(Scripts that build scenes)
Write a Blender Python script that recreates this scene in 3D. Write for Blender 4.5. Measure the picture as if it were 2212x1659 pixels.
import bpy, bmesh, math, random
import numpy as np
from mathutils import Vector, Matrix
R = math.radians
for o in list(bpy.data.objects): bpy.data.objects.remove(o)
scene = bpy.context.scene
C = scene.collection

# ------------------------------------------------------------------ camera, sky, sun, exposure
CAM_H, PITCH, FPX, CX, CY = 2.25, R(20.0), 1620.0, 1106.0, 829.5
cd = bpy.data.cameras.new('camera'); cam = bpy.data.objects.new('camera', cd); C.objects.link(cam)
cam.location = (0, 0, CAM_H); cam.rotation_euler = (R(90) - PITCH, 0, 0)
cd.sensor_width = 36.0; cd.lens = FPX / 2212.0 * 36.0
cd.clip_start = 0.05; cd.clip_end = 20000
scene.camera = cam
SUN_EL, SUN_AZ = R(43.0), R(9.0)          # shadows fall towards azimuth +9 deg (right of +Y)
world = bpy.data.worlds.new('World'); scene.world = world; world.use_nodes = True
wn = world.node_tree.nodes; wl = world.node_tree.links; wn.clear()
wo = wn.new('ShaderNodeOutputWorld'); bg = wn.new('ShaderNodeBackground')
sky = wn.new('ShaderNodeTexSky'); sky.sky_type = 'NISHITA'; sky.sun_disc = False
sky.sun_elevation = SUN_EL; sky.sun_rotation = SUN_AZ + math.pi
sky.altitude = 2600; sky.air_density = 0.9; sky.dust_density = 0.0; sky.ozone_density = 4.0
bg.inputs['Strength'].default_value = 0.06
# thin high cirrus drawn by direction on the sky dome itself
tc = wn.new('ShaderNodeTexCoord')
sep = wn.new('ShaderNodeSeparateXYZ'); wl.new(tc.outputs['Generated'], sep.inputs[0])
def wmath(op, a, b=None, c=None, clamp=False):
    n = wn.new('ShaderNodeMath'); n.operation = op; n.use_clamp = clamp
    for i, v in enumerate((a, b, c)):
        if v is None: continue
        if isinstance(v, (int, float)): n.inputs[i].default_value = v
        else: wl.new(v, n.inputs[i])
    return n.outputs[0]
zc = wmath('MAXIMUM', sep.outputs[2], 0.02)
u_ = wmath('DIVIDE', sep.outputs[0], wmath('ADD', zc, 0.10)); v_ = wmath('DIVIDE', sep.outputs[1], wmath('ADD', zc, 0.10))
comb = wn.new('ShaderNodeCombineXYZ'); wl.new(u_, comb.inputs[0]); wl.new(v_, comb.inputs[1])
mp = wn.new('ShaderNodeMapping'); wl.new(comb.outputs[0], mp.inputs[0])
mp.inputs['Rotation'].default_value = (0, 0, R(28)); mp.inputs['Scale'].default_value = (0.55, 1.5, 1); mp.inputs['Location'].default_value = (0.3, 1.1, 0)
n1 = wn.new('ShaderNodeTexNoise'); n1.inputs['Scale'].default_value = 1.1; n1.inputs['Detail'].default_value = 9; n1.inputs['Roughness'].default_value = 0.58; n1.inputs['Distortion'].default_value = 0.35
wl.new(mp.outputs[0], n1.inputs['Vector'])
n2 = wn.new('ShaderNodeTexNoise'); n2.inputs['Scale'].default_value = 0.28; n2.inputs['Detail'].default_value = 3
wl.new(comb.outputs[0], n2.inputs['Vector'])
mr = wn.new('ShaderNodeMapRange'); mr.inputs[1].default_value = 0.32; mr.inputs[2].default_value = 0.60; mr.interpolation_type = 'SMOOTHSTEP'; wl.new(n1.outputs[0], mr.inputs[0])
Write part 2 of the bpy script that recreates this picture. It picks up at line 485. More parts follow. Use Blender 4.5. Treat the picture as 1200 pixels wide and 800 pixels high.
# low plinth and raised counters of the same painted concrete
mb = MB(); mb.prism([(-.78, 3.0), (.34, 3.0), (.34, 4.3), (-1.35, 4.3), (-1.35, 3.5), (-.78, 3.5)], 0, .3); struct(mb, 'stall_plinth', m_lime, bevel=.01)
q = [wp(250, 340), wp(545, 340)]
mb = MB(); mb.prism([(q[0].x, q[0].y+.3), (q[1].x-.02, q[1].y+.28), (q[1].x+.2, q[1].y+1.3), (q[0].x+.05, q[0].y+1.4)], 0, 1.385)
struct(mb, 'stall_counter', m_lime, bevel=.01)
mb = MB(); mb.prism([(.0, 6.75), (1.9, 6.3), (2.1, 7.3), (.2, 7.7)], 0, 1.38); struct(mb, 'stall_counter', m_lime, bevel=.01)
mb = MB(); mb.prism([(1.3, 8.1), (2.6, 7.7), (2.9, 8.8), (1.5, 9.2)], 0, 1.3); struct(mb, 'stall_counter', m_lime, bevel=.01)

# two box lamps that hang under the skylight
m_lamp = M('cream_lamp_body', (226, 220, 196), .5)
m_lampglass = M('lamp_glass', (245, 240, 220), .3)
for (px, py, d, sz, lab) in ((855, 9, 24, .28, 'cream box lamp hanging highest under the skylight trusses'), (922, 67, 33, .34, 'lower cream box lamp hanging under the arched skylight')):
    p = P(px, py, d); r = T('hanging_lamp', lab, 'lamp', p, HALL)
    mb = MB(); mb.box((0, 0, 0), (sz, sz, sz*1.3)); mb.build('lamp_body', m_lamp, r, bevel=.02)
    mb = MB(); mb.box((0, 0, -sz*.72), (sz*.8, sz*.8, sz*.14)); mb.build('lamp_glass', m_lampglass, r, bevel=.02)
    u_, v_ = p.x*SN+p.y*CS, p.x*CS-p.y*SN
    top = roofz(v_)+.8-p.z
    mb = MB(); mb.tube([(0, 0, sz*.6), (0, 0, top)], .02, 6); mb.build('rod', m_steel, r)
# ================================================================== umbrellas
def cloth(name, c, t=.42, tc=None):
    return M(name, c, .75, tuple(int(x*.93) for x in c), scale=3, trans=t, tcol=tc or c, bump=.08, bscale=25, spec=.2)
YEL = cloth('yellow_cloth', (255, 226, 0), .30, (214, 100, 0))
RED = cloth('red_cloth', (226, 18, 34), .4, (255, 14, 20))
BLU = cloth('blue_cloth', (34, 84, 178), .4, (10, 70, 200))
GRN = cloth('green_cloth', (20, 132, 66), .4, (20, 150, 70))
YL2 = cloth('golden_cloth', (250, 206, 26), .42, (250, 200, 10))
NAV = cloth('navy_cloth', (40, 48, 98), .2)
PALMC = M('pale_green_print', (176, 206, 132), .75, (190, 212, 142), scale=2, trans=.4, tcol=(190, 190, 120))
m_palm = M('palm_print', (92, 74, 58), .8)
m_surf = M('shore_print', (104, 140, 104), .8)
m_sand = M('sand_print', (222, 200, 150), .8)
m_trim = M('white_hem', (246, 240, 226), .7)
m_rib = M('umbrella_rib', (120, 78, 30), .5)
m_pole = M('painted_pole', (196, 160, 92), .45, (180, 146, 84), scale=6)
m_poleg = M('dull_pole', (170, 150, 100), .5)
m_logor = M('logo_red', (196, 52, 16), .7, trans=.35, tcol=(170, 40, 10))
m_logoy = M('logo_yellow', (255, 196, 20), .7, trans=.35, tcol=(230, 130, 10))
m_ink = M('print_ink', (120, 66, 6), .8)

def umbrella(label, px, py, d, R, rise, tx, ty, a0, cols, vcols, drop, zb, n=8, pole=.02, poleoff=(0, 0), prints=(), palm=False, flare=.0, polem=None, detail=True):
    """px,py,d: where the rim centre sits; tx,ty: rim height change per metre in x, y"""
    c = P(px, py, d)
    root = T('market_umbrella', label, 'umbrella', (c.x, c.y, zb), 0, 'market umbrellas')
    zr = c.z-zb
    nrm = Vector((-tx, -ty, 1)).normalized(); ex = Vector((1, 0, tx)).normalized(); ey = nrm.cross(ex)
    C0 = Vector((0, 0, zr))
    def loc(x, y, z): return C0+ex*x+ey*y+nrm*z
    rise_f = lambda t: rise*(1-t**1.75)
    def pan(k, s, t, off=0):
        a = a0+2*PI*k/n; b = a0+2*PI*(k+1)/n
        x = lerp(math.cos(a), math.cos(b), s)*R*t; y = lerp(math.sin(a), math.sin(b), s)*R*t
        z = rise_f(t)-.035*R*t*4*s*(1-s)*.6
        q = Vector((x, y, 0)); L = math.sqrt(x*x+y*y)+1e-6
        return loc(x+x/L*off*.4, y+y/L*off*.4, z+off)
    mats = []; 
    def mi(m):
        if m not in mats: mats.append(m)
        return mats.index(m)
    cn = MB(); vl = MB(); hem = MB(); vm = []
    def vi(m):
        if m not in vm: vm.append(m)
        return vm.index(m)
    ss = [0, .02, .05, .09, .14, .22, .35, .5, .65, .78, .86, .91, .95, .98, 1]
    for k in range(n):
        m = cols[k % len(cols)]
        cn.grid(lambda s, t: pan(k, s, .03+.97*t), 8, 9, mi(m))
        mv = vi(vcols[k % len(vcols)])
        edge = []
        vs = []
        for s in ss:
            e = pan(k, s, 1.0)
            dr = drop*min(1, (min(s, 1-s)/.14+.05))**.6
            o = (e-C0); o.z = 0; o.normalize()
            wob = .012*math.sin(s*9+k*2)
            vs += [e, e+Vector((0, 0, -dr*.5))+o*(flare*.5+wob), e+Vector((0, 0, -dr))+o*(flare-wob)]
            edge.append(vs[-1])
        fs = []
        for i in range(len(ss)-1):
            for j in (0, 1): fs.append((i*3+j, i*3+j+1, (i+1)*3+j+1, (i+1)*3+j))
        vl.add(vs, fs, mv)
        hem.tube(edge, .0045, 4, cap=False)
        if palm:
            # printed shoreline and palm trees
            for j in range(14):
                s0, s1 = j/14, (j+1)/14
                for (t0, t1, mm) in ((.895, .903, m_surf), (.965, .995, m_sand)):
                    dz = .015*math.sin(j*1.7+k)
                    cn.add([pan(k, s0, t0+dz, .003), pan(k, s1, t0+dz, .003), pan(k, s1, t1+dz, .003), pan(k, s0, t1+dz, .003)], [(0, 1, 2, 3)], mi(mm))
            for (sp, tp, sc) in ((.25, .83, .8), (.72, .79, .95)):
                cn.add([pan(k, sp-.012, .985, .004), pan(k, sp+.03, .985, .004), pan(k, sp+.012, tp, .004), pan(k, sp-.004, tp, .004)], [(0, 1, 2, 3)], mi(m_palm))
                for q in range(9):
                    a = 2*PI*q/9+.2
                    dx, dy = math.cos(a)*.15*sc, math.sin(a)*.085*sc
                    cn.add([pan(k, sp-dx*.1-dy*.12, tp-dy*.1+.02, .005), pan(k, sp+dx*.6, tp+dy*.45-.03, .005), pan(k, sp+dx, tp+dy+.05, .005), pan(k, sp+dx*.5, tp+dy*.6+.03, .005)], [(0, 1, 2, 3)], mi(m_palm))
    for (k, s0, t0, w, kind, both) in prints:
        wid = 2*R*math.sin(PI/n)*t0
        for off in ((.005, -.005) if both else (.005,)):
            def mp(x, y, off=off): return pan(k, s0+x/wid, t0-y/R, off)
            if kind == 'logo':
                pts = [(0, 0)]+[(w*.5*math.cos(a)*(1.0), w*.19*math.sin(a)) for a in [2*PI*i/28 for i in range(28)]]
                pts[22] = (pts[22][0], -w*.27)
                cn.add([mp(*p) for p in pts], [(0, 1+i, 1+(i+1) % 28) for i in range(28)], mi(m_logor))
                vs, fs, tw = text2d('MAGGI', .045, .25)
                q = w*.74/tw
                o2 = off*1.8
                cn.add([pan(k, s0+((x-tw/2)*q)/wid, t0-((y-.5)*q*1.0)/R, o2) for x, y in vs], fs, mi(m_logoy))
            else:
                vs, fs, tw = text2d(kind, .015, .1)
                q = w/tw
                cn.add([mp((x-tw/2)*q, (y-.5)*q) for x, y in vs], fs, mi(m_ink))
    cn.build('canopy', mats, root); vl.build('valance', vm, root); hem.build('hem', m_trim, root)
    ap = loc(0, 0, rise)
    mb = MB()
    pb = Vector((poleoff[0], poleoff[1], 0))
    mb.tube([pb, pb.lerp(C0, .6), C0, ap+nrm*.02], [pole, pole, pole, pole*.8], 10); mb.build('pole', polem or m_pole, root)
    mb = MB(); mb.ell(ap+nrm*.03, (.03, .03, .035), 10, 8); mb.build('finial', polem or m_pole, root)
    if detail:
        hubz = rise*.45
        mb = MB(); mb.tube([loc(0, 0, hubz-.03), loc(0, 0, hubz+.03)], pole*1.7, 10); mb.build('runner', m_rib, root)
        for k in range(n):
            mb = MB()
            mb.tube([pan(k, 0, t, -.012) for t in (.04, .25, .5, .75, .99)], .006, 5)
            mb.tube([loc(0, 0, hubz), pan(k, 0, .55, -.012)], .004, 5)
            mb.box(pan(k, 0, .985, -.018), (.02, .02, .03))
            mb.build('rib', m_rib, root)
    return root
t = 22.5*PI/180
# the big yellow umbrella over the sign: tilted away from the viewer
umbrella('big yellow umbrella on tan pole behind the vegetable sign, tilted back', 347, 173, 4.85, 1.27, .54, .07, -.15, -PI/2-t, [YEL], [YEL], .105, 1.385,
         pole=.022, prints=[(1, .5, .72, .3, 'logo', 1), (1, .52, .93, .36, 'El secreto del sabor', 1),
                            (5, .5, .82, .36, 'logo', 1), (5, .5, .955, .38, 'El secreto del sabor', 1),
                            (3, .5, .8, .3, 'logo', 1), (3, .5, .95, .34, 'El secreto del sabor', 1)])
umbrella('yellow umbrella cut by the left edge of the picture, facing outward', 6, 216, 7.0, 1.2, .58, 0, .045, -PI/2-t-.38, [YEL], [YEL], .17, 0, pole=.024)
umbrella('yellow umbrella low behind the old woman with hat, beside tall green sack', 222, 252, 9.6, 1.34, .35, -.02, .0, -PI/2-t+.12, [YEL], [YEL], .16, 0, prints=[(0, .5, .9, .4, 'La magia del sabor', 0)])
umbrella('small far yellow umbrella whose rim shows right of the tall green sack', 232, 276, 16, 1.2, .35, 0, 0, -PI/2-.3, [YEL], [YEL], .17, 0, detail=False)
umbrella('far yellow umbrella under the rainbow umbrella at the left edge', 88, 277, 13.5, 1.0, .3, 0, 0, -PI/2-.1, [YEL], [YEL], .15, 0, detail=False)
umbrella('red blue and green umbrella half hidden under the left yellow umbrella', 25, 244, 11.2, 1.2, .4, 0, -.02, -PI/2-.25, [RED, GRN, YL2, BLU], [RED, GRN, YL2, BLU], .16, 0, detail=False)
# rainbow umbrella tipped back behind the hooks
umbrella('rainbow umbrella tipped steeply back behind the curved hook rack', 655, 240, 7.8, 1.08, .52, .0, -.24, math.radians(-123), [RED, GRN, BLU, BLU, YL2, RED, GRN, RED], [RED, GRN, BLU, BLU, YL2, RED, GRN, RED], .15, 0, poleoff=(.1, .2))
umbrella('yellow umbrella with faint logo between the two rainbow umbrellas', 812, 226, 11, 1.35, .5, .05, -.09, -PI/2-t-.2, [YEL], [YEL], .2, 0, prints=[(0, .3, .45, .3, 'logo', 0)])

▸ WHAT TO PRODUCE
Copy, please, exactly the lines that start at the first line of the data and end at the line containing "C = scene.collection", both kept and no others.

▸ FULL SOLUTION
Write a Blender Python script that recreates this scene in 3D. Write for Blender 4.5. Measure the picture as if it were 2212x1659 pixels.
import bpy, bmesh, math, random
import numpy as np
from mathutils import Vector, Matrix
R = math.radians
for o in list(bpy.data.objects): bpy.data.objects.remove(o)
scene = bpy.context.scene
C = scene.collection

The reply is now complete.